I think I’m going to Bangladesh.
Ladesh: I have a boyfriend.
There’s a fine line between confidence and delusion and I ride that shit like a bear on a unicycle.
“U can legally stab someone if u suspect they’re a Gary.”
-no you can’t
*pulling knife from sheath*
“Sounds like somthin a Gary would say”
Hey Billy Joel it’s called a pianist.
me: how did he die?
him: he was attacked by a gang of geese
me: gaggle?
him: no I think it was a stabbing
ME: alexa, make it quieter
*music gets way too quiet*
ME: alexa, make it louder
*music gets super loud*
ME: [sigh] alexa, make it quieter
ALEXA: which contact would you like to call?
ME: jesus christ
ALEXA: i couldn’t find jesus in your contacts
him: what did you do all day?
*steps aside to reveal 12 cats taped together*
Me: it’s a purrrramid!
“Hermit crab” describes me twice.
<door bell>
Zombie wife: Is that Bob?
Zombie husband: *looks thru peep hole* Not sure, but he’s a dead ringer.
[blood bank]
Doc inserts needle
[turns around]
YOU AGAIN!
[vampire sucking on tube like straw]
GO ON SCOOT
[chases him from room with broom]
Friend meeting my newborn: omg what’s his name
Me: I don’t know he won’t tell us
Me: *leaving flowers* We miss you Auntie Anne
Cashier: Sir, this is a pretzel stand
Me: I know but her actual grave is like, really far away
I moved to LA 9 months ago and I’ve just been circling around this whole time looking for a parking spot.
Sony has announced MORBIUS will be released once a month until their demands are met.
ME: So, where are the Hobbits?
GUIDE: Again, that’s Middle Earth. This is Central America.
ME: Ooh, right. *Whispers in fear* Orc territory.
I was actually unaware there is a global crisis occurring, I’ve been in quarantine the last two weeks because of an unfortunate haircut
Happy “Venmo Your Siblings for Flowers” Day
If they cancel the Times Square New Year’s Eve Celebration, I feel bad for everyone who misses out on what everyone I know who’s ever been to it describes as one of the worst things they’ve ever experienced.
Son: *placing Dunkin Donuts order* So you want a latté?
Me: Nah I just want a little.
Son: …goddammit Mom…
I’m so annoyed. I just spent 45 minutes filing my taxes and I only found out at the end it was a Buzzfeed quiz. I was like why does the IRS want to know what breakfast I think is “the most slay?” Anyway I’m a Ravenclaw.

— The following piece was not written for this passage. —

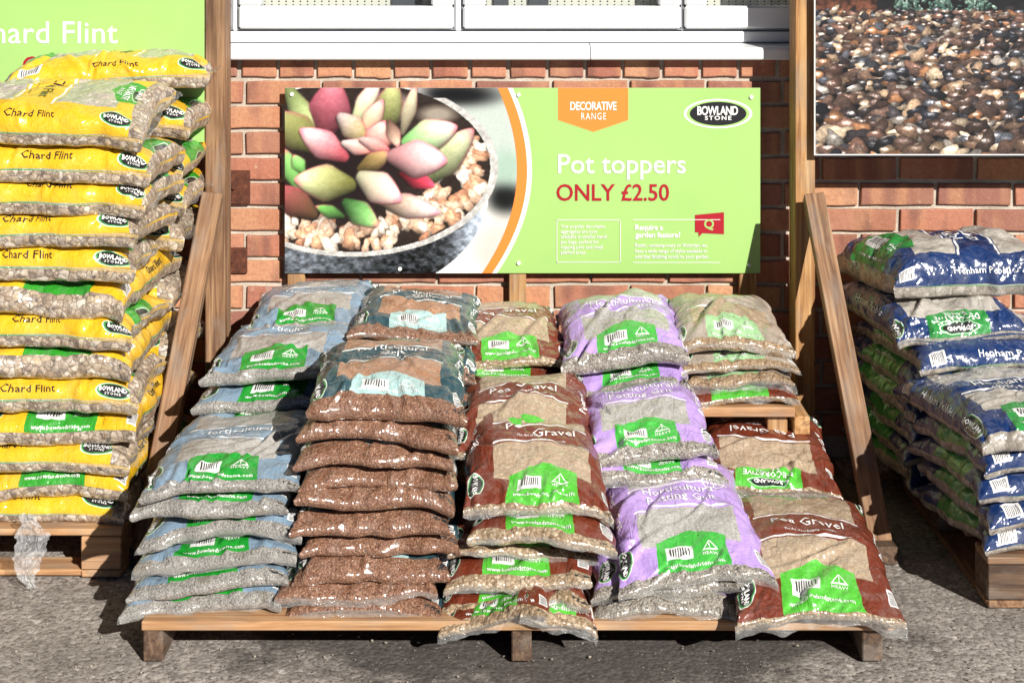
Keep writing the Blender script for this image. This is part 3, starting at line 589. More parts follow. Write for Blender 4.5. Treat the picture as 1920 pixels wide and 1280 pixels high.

me: your honor, the defense rests.
judge: well they picked a pretty stupid time to take a nap i mean they’re on trial for murder.
[first day as a mechanic]
customer: can i get a quote?
me: give me liberty or give me death
customer: i meant for the truck
me: oh sorry…autobots, roll out
my mom yesterday: do u work tomorrow
me: yes
my mom today: do u work today
me: yes i already told u
my mom when i’m at work: where are u
Me: Roses are red, violets are blue…
Them: I’m going to stop you there man. Imma assume this is your first rap battle?
things are looking up for me, a very eccentric russian guy and his wife who claim to be artists and live in the house they’re building by the lake just invited me to their very weird sounding housewarming party
[At a Christening]
Priest: I now pronounce you Chris and Chris. You may kiss the Chris.
Guests: *chanting* Chris Chris Chris.